João Mário Grillo: Peço desculpa, mas, na verdade, não posso responder porque não tenho essa opinião: não me parece que as composições do Luigi Nono sejam fúnebres ou sombrias, por exemplo, nem sequer, muito menos, a Bachiana, do Villa-Lobos… Há sim, bem no início, na sequência do cemitério, um fragmento do “Canto de Amor e Morte”, do Fernando Lopes-Graça, mas isso era irresistível, porque casa muito bem com a totalidade do que o filme é, também ele, à sua maneira, um “canto de amor e morte”…

 

  1. Cinema Para Sempre: Como foi a escolha de quem seriam as pessoas a dar depoimentos no documentário?

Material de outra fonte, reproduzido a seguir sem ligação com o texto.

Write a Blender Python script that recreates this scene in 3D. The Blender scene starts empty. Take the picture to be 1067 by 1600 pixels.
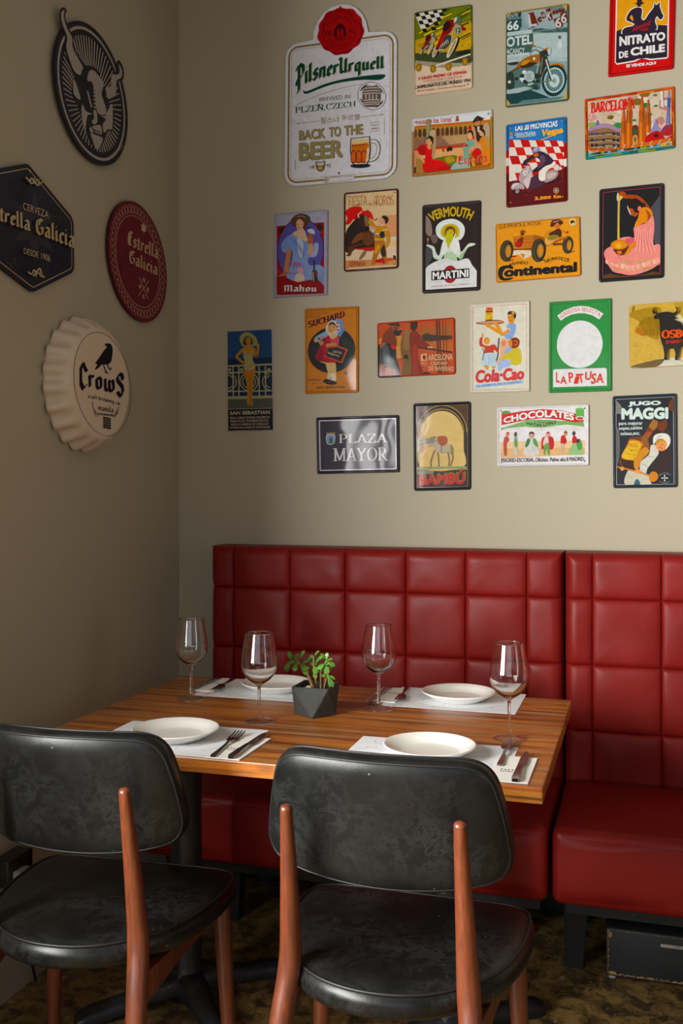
import bpy, bmesh, math, random
from mathutils import Vector, Matrix
from math import sin, cos, pi, sqrt, exp, atan2, radians

sc = bpy.context.scene
COL = sc.collection

# ------------------------------------------------------------------ camera, world, light, exposure
F_PX, CAM_H, HORIZON, CX = 1530.0, 1.32, 762.0, 533.5
YAW = atan2(469.0, F_PX)
CAM = Vector((1.563, -3.14, CAM_H))
cam_d = bpy.data.cameras.new('camera')
cam = bpy.data.objects.new('camera', cam_d)
COL.objects.link(cam)
cam.location = CAM
cam.rotation_euler = (pi / 2, 0, YAW)
cam_d.sensor_fit = 'VERTICAL'
cam_d.sensor_height = 36.0
cam_d.lens = 36.0 * F_PX / 1600.0
cam_d.shift_y = -(800.0 - HORIZON) / 1600.0
cam_d.clip_start = 0.05
sc.camera = cam

world = bpy.data.worlds.new('world')
sc.world = world
world.use_nodes = True
bg = world.node_tree.nodes['Background']
bg.inputs['Color'].default_value = (0.75, 0.85, 1.0, 1)
bg.inputs['Strength'].default_value = 1.0

def area_light(name, loc, rot, sx, sy, power, col):
    d = bpy.data.lights.new(name, 'AREA')
    d.shape = 'RECTANGLE'; d.size = sx; d.size_y = sy
    d.energy = power; d.color = col
    o = bpy.data.objects.new(name, d); COL.objects.link(o)
    o.location = loc; o.rotation_euler = rot
    d.cycles.is_caustics_light = True
    return o
# daylight through the street window in the left wall, plus fill added at an unseen shop front behind the
# camera, and daylight through a window in the right wall
area_light('window_daylight', (-0.12, -3.4, 1.47), (0, -pi / 2, 0), 1.3, 2.4, 370, (1.0, 0.985, 0.96))
area_light('side_daylight', (5.32, -3.2, 1.65), (0, pi / 2, 0), 2.0, 0.7, 8, (1.0, 0.98, 0.95))
area_light('shopfront_fill', (1.9, -7.1, 1.7), (pi / 2, 0, 0), 3.6, 2.0, 11, (1.0, 0.98, 0.95))

sc.view_settings.view_transform = 'Standard'
sc.view_settings.look = 'None'
sc.view_settings.exposure = 0.34
sc.view_settings.gamma = 1.0
sc.view_settings.use_curve_mapping = False
sc.cycles.max_bounces = 10
sc.cycles.transmission_bounces = 10
sc.cycles.transparent_max_bounces = 24
sc.cycles.sample_clamp_indirect = 6.0

# ------------------------------------------------------------------ helpers
def lin(c):
    if isinstance(c, str):
        c = c.lstrip('#')
        c = tuple(int(c[i:i + 2], 16) for i in (0, 2, 4))
    r = []
    for v in c[:3]:
        v = v / 255.0
        r.append(v / 12.92 if v <= 0.04045 else ((v + 0.055) / 1.055) ** 2.4)
    return (r[0], r[1], r[2], 1.0)

def material(name):
    m = bpy.data.materials.new(name); m.use_nodes = True
    nt = m.node_tree
    return m, nt, nt.nodes['Principled BSDF']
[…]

João Mário Grillo: Foi uma escolha natural, porque julgo estarem no filme as melhores vozes públicas capazes de falar hoje sobre o que foi a vida e a obra da Vieira da Silva e do Arpad Szenes, e também sobre as suas várias e importantes implicações. Haviam muitas outras pessoas, sim, muito interessantes, também, muitas delas, no entanto, já desaparecidas, infelizmente. Correspondem ao período do filme “Ma Femme Chamada Bicho”, do José Álvaro de Morais, que é um filme de 1978 – produzido ainda em vida de ambos os pintores – e um pedaço essencial do arquivo com que trabalhei.

 

  1. Cinema Para Sempre: Qual o legado que o casal deixou para a cultura brasileira nos dias de hoje?

João Mário Grillo: Não consigo responder a esta pergunta, a não ser dizendo que o filme se pensou como parte desse legado (que continua), sendo uma consequência direta dele. Nesse sentido, o filme é a prova que o legado existe e que diz respeito não só aos portugueses e aos brasileiros, mas, no fundo, ao mundo. É isso que faz a universalidade da arte. Hoje, há pintura da Vieira e do Arpad pelo mundo todo: em museus, mas também em casa ou em fundações de colecionadores privados.

Cinema Para sempre: Agradecemos muito a entrevista e a atenção prestada para nos falar um pouco sobre “Escrita Íntima”. Desejamos muito sucesso ao filme! Que ele possa circular pelo mundo mostrando sua história.